[Cryptography] QM giveth, QM taketh away

John-Mark Gurney jmg at funkthat.com
Tue Feb 16 23:35:33 EST 2021


Jerry Leichter wrote this message on Tue, Feb 16, 2021 at 22:12 -0500:
> >> 2. Quantum key distribution supposedly enables guaranteed
> >> private distribution of OTP keys.
> > 
> > Kinda surprised no one mentioned this, but QKD requires a shared key
> > material (either symetric or asymetric) to be distributed to the end
> > points first before you can start passing keys...  You need both the
> > quantum channel, but also a way to securely transmit the states that
> > were observed to the other party, and agree what those states mean...
> > 
> > QKD still uses a lot of traditional crypto to carry out it's operation,
> > so it's not as pure as some people think..
> Eh?  I suppose there may be variations that work that way, but it's certainly not the basic algorithm.

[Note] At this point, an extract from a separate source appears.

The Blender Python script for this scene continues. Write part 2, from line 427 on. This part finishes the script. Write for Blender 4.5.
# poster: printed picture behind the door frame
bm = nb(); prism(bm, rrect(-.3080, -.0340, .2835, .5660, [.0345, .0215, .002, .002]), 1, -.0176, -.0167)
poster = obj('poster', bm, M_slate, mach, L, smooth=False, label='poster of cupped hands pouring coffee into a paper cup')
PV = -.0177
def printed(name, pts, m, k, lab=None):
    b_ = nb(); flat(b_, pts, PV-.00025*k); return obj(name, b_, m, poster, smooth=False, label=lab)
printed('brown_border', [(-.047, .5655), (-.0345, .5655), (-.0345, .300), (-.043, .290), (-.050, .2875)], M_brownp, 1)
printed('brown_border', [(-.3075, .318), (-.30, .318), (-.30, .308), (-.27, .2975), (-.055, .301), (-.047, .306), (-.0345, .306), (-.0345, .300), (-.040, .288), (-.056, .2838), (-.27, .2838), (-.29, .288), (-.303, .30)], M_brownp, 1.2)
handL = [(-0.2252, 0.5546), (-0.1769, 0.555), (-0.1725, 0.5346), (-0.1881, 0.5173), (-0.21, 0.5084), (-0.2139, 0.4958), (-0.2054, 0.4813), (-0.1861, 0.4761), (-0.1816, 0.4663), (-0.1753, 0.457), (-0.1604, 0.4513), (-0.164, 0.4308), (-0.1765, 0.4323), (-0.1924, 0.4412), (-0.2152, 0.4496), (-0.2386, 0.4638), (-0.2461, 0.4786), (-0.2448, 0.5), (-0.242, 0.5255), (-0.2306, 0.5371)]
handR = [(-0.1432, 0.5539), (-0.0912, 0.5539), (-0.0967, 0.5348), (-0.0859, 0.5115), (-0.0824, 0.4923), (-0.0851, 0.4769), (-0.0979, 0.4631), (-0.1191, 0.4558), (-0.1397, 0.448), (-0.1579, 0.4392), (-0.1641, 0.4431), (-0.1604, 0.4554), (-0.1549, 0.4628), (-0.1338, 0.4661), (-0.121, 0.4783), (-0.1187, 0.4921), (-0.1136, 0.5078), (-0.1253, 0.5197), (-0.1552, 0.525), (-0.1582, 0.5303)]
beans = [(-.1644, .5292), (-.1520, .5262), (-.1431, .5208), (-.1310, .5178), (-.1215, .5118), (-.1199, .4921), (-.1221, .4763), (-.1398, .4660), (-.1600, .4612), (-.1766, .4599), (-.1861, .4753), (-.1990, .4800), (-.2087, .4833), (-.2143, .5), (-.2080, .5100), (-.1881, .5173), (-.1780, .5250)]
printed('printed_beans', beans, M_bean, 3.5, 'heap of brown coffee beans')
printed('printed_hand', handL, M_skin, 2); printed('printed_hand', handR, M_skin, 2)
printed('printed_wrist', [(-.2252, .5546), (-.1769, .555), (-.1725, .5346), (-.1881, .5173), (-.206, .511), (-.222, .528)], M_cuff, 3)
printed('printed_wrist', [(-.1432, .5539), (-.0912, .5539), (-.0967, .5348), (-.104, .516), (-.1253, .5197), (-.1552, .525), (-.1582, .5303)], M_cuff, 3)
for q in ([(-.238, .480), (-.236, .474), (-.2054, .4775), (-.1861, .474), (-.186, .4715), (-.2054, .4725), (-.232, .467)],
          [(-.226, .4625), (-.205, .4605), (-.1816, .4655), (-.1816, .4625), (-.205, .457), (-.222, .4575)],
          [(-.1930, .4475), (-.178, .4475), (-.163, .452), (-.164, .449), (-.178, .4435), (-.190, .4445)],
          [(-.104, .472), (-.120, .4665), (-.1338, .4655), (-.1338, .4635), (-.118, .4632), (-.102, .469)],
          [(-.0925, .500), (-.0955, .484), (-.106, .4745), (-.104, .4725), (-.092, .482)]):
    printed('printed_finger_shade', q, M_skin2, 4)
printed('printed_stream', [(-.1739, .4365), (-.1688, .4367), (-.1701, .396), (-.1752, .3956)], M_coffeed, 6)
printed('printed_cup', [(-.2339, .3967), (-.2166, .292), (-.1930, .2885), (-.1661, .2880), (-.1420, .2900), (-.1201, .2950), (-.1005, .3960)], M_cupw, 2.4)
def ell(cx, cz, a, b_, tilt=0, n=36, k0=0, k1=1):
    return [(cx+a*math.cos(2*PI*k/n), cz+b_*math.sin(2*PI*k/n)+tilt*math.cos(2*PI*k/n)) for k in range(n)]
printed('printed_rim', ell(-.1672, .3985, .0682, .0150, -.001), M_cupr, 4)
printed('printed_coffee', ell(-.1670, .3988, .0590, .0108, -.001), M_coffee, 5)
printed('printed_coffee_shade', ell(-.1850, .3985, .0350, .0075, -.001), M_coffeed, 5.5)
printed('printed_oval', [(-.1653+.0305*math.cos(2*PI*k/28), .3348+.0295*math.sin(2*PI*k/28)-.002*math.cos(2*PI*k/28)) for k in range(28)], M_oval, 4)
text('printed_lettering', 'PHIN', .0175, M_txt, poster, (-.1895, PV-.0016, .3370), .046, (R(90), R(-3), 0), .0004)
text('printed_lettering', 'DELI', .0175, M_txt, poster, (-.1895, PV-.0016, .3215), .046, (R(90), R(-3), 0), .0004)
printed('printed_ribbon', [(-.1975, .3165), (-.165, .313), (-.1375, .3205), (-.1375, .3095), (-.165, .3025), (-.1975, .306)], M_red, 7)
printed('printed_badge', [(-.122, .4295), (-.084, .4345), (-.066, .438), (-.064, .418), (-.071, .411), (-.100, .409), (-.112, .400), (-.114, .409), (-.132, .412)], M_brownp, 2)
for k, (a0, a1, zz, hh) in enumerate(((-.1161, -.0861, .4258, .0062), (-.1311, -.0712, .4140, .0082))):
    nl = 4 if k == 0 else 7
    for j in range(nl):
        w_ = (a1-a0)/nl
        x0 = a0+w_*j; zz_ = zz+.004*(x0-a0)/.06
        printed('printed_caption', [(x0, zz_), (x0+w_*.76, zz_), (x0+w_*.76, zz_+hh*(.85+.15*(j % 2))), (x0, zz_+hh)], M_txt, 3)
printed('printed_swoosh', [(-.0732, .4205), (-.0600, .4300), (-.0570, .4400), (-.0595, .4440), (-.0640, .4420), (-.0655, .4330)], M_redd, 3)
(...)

[description that isn't related to the comment]

> So:  No cryptography, no pre-exchanged values.  Besides a source of paired particles, the parties need a shared, public channel to reveal their choices and the "burned" check bits; and they need a lot of real randomness - but QM provides that.  The real difficulties in realization come about from such details as:  How do Alice and Bob know which particle is which?  If you send them slowly enough, this is easy because you can count time fairly inaccurately and still know which particle that Alice receives goes with which particle Bob receives.  But that kills your data rate.  If you send quickly, keeping the ends sufficiently synchronized becomes difficult - and the particles themselves provide no help.  More fundamentally, you don't get nice clean numbers like 50/50 distributions and 100% or 0% correlation.  You get something  complicated, and you have to work out all the math to make sure that you get enough good bits while at the same time that you stand a good chance of correctly identifying Mallory.

And how do the two parties verify that the shared public channel is
not controlled by an attacker?

Even wikipedia agrees that classic crypto is required:
The main drawback of Quantum Key Distribution is that it usually relies on having an authenticated classical channel of communications. In modern cryptography, having an authenticated classical channel means that one has either already exchanged a symmetric key of sufficient length or public keys of sufficient security level.

-- 
  John-Mark Gurney				Voice: +1 415 225 5579

     "All that I will do, has been done, All that I have, has not."